I wonder why such people exist at all? They do - reading the comments up to here I saw them mentioned four or five times. Yet the mindset such people supposedly display is totally incomprehensible to me. I can't for the life of me understand why would anyone, when faced with a problem, automatically give up without researching and trying to solve it. This is how I - and probably most of us on HN - learned "computers" in the first place: hours and hours of typing and clicking random things until something happens.

Aside from where do they come from, another question is if we really need to cater to them? Are they truly a majority of users? Is the condition in-born, uncurable, or can they be educated?


See "The Distribution of Users’ Computer Skills: Worse Than You Think"

https://www.nngroup.com/articles/computer-skill-levels/


Quoting from the article:

> That one quarter of the population can’t use a computer at all is the most serious element of the digital divide.

Frightening... but why?

> To a great extent, this problem is caused by computers still being much too complicated for many people.

Ok, but this doesn't answer my other question - is it possible to educate these people to use the current computers, or do computers really need to be streamlined that much?


> Frightening... but why?

I asked myself the same question when I saw a documentary about analphabets. They quoted a number of about 8 million total and functional analphabets for Germany (among 80 million population), which is absolutely staggering.

To witness, people who cannot use a computer are often called "digital analphabets" or similar.


> is it possible to educate these people to use the current computers[?]

Some can be taught, but not all of them.

There is a significant fraction of the population that simply can't "get" certain concepts in a usable form. These are the same folks that are only capable of solving an algebra problem by rote, don't see the difference between making a word bold & italic and doing it indirectly by applying a custom style, etc.

It is important to note that this doesn't have anything to do with a lack of intelligence. Many smart developers struggle in an analogous way with pointers and pointer arithmetic, for example. Some people's brains just don't easily bend very far in certain directions.

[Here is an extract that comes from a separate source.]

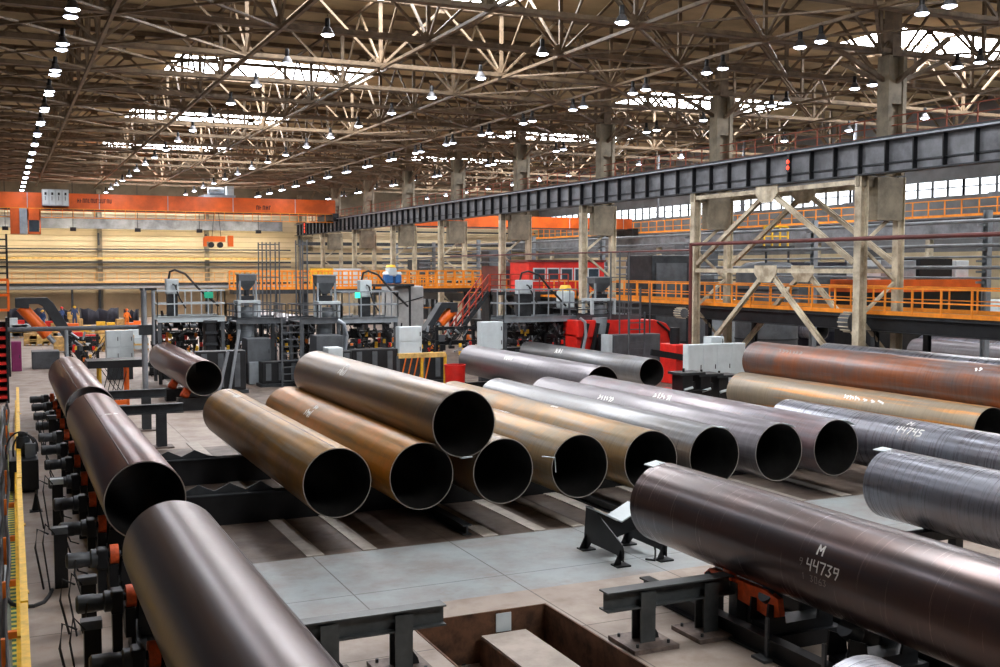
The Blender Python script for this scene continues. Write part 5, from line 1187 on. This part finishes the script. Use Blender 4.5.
# ------------------------------------------------------------------ workers
def worker(u, vfeet_or_z, Y, lab, jacket, helmet, face=0, pose=0):
    c = P(u, 330, Y=Y); x, y, z = c.x, Y, vfeet_or_z
    t = thing('person', lab, 'person', (x, y, z), 'workers')
    J = {'pelvis':(0,0,.95,.15),'chest':(0,0,1.28,.17),'neck':(0,0,1.48,.06),'headb':(0,0,1.58,.085),'headt':(0,0,1.70,.09)}
    vs = []; rad = []; ed = []
    def add(p, r_, par=None): vs.append((x+p[0], y+p[1], z+p[2])); rad.append(r_); 
    idx = {}
    def jn(nm, p, r_, par):
        idx[nm] = len(vs); vs.append((p[0], p[1], p[2])); rad.append(r_)
        if par: ed.append((idx[par], idx[nm]))
    jn('pelvis',(0,0,.95),.15,None); jn('waist',(0,0,1.1),.13,'pelvis'); jn('chest',(0,0,1.33),.17,'waist'); jn('neck',(0,0,1.5),.055,'chest'); jn('h1',(0,-.01,1.58),.085,'neck'); jn('h2',(0,0,1.69),.09,'h1')
    for s in (-1,1):
        n_ = 'L' if s < 0 else 'R'
        jn('sh'+n_,(s*.19,0,1.42),.07,'chest'); jn('el'+n_,(s*.27,-.05-.1*pose,1.15),.05,'sh'+n_); jn('wr'+n_,(s*.2,-.3,1.08),.035,'el'+n_); jn('ha'+n_,(s*.17,-.38,1.08),.04,'wr'+n_)
        jn('hip'+n_,(s*.1,0,.88),.10,'pelvis'); jn('kn'+n_,(s*.12,-.02,.5),.07,'hip'+n_); jn('an'+n_,(s*.13,.02,.09),.05,'kn'+n_); jn('to'+n_,(s*.14,-.15,.04),.04,'an'+n_)
    me = bpy.data.meshes.new('body'); me.from_pydata(vs, ed, []); o = bpy.data.objects.new('body', me); C.objects.link(o); o.parent = t
    sk = o.modifiers.new('skin', 'SKIN'); ly = me.skin_vertices[0] if me.skin_vertices else None
    if ly is None:
        me.skin_vertices.new() if hasattr(me.skin_vertices, 'new') else None; ly = me.skin_vertices[0] if me.skin_vertices else None
    if ly:
        for i, r_ in enumerate(rad): ly.data[i].radius = (r_, r_)
        ly.data[0].use_root = True
    ss = o.modifiers.new('sub', 'SUBSURF'); ss.levels = 1; ss.render_levels = 1; me.materials.append(jacket)
    MB().lathe((x,y-.02,z+1.66), [(.125,0),(.12,.06),(.09,.12),(0,.15)], 16).box(x-.08,x+.08,y-.2,y-.1,z+1.66,z+1.675).build('hard_hat', helmet, t, True)
    MB().lathe((x,y-.075,z+1.56), [(0,-.03),(.05,0),(.06,.05),(.04,.1),(0,.11)], 10).build('face', M['skin'], t, True)
    t.rotation_euler.z = R(face)
wo = mat('orange_workwear', (.85,.20,.02), .8); wb = mat('navy_workwear', (.03,.06,.16), .8)
worker(127, .6, 92, 'worker in orange workwear and orange helmet among the far crates', wo, M['orangec'], 20)
worker(43, .6, 92, 'worker in navy workwear and yellow helmet left in the far clutter', wb, M['yellow'], -30)
worker(75, .8, 94, 'worker in navy workwear and yellow helmet at the middle of the far clutter', wb, M['yellow'], 10)
worker(62, .8, 93, 'worker in navy workwear and red helmet in the far clutter', wb, M['red'], 40)
worker(482, .0, 62, 'worker in orange workwear standing by the white control cabinet', wo, M['orangec'], 0)
worker(468, .0, 64, 'worker in orange workwear beside the red stairs', wo, M['orangec'], 60)
for n_, (u, v) in {'a': (127, 330)}.items(): pass
for i, (u0_, u1_, Y_) in enumerate(((38,80,91.5),(122,132,91.5))):
    a = P(u0_, 330, Y=Y_+.3); b = P(u1_, 330, Y=Y_+.3)
    tag(MB().box(a.x-.5,b.x+.5,Y_-.2,Y_+3.2,0,.6 if i else .8).build('low_stage', M['wood']), 'low timber stage the far workers stand on, %s' % ['left','right'][i], 'stage')
#==LIGHTING
w = bpy.data.worlds.new('world'); bpy.context.scene.world = w; w.use_nodes = True
w.node_tree.nodes['Background'].inputs[0].default_value = (.75,.85,1.0,1); w.node_tree.nodes['Background'].inputs[1].default_value = .04
vs = bpy.context.scene.view_settings; vs.view_transform = 'Standard'; vs.look = 'None'; vs.gamma = 1; vs.use_curve_mapping = False; vs.exposure = .0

Then make them install a distribution preconfigured with these things. I'm quite sure distros like that are around, they were last time I checked for them like 5-10 years ago anyways.


Yeah, how can HBO make something so simple (streaming videos over the web) so difficult? The answer is DRM, of course.


The problem is DRM - it has nothing to do with Linux.


Doesn't matter whose fault it is. Works on Windows, doesn't on linux. That's all that matters for the user.


its like saying certain games work only on consoles and not on windows so windows is shit. that does not make much sense really.


No, it's like saying that

certain games work only on consoles and not on windows so windows is not a suitable replacement of consoles for people who want to play those games.


So write to HBO support then and complain about their shitty software, it has nothing to do with Ubuntu.